Fortunately, Disney-Pixar masih belum kehilangan kepiawaiannya dalam membuat film animasi. Brave berhasil menghadirkan hampir semua yang diharapkan oleh para penonton dan pecinta film dari film buah karya Pixar, mulai dari graphic animasi-nya yang semakin baik dan halus, karakter yang memorable, naskah yang solid, hingga petualangan seru dari awal sampai akhir. Tetapi, bagi yang mengharapkan sesuatu yang inovatif dari Pixar, anda akan kecewa pada film ini. Brave adalah contoh karya orisinil Pixar yang lebih banyak bermain aman dengan formula film - film princess ala Disney dengan konflik cerita yang cukup cliche, daripada mencoba untuk menerapkan ide - ide gila seperti yang telah mereka lakukan pada film Up, Wall-E, Ratatouille, dan Toy Story Trilogy.
Kisah Brave ber-setting di dataran Scotland dan berfokus pada Princess Merida (Kelly Macdonald) yang mana adalah putri pertama dari King Fergus (Billy Connolly), pemimpin kerajaan DunBroch di Scotland. Walau memiki status sosial yang tinggi, Merida lebih menyukai petualangan di alam bebas dan berlatih archery daripada harus belajar tata krama, peraturan kerajaan dan berperilaku seperti seorang putri raja seharusnya. 
Suatu hari, King Fergus dan istrinya, Queen Elinor (Emma Thompson) menebar undangan ke ketiga kerajaan sahabat DunBroch : Dingwall, Macintosh (untuk menghormati Steve Jobs) dan MacGuffin; di mana keempat anak sulung dari masing - masing suku akan berkompetisi satu sama lain untuk menjadi suami dari putri sulung Kerajaan DunBroch, yang tidak lain adalah Merida sendiri. Mendengar berita tersebut, Merida sangat marah dan bertengkar hebat dengan ibu-nya, yang kemudian membuat Merida nekad melarikan diri dari kerajaan DunBroch. Namun, ia tidak tahu bahwa pelariannya itu justru memicu bencana yang akan berbuntut pada kehancurkan keempat kerajaan tersebut.

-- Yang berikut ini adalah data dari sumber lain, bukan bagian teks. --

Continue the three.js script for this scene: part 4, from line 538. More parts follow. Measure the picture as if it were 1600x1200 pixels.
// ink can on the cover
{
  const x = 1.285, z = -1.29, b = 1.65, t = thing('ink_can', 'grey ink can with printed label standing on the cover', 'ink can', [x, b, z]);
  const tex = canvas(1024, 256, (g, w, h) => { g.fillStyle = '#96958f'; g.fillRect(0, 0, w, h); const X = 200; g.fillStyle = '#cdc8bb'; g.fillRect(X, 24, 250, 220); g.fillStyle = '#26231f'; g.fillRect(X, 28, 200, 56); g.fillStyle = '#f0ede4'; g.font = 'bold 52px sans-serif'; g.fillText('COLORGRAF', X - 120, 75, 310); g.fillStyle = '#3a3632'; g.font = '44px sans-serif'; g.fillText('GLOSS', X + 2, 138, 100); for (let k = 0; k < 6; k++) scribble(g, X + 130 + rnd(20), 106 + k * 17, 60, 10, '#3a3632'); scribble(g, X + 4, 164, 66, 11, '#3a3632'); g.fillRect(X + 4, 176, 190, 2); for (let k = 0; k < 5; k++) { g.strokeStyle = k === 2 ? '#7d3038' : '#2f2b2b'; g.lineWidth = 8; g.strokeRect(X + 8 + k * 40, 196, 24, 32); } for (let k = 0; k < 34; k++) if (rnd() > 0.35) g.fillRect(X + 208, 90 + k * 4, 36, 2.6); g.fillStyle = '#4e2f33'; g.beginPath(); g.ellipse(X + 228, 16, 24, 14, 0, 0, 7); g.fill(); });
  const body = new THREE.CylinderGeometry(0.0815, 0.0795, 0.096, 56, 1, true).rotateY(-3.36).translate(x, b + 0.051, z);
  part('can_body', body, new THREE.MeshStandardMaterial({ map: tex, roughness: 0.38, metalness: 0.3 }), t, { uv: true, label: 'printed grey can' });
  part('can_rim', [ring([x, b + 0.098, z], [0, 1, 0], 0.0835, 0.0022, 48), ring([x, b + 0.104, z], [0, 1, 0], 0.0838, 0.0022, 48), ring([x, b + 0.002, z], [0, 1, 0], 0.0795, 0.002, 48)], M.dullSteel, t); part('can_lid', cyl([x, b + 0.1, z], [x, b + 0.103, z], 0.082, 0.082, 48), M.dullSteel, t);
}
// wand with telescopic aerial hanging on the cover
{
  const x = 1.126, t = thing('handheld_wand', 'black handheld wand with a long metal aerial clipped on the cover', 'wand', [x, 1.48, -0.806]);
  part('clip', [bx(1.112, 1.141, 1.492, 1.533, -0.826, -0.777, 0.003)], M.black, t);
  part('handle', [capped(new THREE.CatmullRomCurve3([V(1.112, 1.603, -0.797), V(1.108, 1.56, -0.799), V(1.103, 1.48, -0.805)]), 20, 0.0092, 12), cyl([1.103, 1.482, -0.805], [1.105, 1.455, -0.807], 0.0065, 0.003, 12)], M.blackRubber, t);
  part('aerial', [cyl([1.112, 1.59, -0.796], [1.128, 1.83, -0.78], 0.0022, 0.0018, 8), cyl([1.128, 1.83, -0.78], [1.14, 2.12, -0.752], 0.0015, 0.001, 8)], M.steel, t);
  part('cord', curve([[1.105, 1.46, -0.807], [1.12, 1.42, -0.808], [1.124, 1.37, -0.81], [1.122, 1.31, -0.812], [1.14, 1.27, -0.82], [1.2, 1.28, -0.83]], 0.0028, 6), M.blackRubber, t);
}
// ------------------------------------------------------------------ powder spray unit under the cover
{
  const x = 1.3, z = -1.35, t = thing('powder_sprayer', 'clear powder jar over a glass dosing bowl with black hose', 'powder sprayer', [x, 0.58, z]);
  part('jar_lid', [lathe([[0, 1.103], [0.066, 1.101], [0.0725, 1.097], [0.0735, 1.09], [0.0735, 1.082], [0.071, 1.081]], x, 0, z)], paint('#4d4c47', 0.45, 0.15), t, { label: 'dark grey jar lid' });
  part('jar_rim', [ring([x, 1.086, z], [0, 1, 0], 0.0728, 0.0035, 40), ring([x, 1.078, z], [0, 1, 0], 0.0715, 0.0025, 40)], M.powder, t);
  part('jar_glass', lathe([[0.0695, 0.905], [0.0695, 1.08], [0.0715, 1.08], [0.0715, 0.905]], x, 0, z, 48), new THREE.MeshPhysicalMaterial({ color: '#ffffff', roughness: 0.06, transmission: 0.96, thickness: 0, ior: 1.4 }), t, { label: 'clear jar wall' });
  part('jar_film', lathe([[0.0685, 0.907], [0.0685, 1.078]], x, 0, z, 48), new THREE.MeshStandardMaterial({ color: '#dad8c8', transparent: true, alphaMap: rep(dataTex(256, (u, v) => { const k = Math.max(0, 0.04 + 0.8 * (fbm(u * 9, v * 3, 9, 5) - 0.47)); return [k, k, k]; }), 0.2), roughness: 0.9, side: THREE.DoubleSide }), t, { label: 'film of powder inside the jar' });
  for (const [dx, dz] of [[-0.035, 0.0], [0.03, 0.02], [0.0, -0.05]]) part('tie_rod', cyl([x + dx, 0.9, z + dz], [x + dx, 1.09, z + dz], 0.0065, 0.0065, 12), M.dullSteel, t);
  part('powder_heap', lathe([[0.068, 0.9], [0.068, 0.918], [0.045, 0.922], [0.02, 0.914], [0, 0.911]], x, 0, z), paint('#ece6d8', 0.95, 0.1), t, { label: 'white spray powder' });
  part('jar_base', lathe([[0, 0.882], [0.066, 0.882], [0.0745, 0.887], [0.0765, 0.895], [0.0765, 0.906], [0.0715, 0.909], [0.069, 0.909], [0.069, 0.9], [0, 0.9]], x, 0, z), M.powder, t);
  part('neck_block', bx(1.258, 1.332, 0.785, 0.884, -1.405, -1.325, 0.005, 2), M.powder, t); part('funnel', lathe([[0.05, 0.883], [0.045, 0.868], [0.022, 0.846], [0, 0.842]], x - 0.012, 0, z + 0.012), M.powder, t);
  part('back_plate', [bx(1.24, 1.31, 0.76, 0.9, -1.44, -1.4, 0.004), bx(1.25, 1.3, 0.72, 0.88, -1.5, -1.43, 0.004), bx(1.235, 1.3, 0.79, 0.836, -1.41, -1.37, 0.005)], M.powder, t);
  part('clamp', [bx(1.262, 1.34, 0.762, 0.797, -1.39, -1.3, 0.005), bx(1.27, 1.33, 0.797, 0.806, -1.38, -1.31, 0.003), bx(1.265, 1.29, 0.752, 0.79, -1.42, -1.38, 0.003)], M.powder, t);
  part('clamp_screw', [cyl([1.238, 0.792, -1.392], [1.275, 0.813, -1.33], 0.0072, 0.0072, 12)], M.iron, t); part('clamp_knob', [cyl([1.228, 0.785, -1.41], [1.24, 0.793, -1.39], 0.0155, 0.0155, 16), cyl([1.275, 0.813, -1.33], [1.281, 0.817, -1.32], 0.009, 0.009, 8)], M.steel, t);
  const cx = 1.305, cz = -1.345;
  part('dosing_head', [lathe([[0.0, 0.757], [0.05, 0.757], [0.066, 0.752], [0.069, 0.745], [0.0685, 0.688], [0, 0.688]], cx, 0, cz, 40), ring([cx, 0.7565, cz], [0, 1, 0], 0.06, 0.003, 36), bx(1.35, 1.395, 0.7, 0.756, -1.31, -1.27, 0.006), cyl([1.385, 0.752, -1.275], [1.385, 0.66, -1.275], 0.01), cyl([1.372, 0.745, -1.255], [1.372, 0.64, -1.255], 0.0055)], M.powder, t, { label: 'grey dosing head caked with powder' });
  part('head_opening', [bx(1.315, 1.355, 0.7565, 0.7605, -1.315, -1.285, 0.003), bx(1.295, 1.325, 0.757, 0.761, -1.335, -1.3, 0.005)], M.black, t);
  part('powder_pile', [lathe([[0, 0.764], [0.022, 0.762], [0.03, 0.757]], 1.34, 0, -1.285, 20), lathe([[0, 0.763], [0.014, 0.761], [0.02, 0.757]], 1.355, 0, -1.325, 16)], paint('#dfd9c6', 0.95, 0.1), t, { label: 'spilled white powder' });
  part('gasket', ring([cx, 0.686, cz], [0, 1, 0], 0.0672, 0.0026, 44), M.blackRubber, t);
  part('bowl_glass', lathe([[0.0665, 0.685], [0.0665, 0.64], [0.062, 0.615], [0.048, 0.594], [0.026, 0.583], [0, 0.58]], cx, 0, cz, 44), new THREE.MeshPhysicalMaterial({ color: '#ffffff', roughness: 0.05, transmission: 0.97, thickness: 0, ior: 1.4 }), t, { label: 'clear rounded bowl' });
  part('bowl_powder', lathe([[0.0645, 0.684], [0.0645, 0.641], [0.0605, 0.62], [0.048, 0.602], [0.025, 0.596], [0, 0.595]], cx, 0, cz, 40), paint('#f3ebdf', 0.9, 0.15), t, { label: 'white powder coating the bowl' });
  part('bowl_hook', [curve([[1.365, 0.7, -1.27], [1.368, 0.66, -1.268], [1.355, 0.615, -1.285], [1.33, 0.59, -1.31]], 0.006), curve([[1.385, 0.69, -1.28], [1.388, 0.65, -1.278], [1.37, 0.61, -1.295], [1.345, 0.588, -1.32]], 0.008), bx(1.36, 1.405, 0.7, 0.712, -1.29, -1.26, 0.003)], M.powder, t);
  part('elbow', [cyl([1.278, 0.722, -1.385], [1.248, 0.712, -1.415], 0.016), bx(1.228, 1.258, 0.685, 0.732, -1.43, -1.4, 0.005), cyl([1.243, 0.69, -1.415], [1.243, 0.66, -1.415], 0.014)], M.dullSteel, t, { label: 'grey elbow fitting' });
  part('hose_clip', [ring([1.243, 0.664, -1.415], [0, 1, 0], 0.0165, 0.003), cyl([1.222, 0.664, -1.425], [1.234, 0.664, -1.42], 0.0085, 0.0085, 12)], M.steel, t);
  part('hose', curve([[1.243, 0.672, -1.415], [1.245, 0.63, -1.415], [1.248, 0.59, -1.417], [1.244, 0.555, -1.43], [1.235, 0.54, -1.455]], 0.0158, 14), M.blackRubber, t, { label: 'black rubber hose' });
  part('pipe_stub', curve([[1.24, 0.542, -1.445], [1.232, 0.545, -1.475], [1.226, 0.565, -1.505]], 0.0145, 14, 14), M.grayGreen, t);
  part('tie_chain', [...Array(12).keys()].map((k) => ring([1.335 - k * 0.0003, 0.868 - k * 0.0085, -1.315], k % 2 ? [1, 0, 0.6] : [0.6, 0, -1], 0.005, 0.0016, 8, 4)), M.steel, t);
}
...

Seperti biasa, kualitas grafis animasi keluaran Pixar selalu meningkat tiap tahunnya, dan tidak terkecuali film Brave. Mulai dari rambut orange Merida, pemandangan scotland, tekstur animasi, hingga permainan warnanya, semua bisa ter-render dengan amat baik di layar bioskop. Hal ini tentu berkat dukungan hasil riset mendalam yang dilakukan oleh para kru - kru Pixar. Jajaran cast pengisi suaranya sebagian besar adalah kelahiran Scotland, sehingga mereka tidak kesulitan untuk menghidupkan karakternya dengan logat Scottish mereka yang ear-catching (istilah baru?). Dan untuk musik, Pixar mempercayakannya ke tangan Patrick Doyle yang juga kelahiran Scotland, daripada menggunakan Randy Newman ataupun Michael Giacchino yang merupakan komposer langganan mereka. Hasilnya cukup bagus, walau tidak se-memorable karya Giacchino dan Newman.
Sementara itu, dari segi alur cerita, Brave tidak begitu berhasil menghadirkan sesuatu yang belum pernah kita lihat sebelumnya. Konflik antara Merida dengan orang tua-nya, ataupun penokohan tiap karakternya juga sering diangkat, tidak hanya dalam bentuk film animasi, tetapi juga film - film drama remaja kebanyakan. Belum lagi, absennya tokoh antagonis dalam film ini agaknya cukup mengurangi greget dan bisa dibilang sangat jarang untuk sebuah film animasi, terutama yang big budget seperti film ini. 
Tetapi untungnya, Pixar berhasil me-recycle formula usang tersebut menjadi sebuah narasi yang kualitasnya layak untuk diacungi jempol dan sangat enjoyable dari awal hingga akhir. Pengembangan ceritanya terus meningkat seiring bergulirnya durasi dengan berbagai bumbu misteri, adegan aksi yang mendebarkan, twist serta elemen fantasi yang kesemuanya sukses dicampur - aduk dengan baik, tanpa harus melupakan selipan nilai moral, humor - humor (yang sayangnya terlalu vulgar untuk film anak - anak) dan juga beberapa adegan menyentuh yang sama sekali tidak dibuat berlebihan. Meski terlihat cukup kompleks, anak - anak sepertinya tidak terlalu kesulitan untuk memetik nilai moral dan mencerna keseluruhan kisahnya. Sedangkan para remaja dan orang tua, akan cukup terkejut dengan pengembangan ceritanya yang tidak se-sederhana seperti dalam trailernya.
Overall, Brave memang tidak berhasil mencapai standard ‘luar biasa’ film - film masterpiece Pixar lainnya meski ia memiliki potensi, but it’s still a very good one. Mari kita semua berharap Monsters University bisa melebihi ekspetasi para cinephiles tahun depan.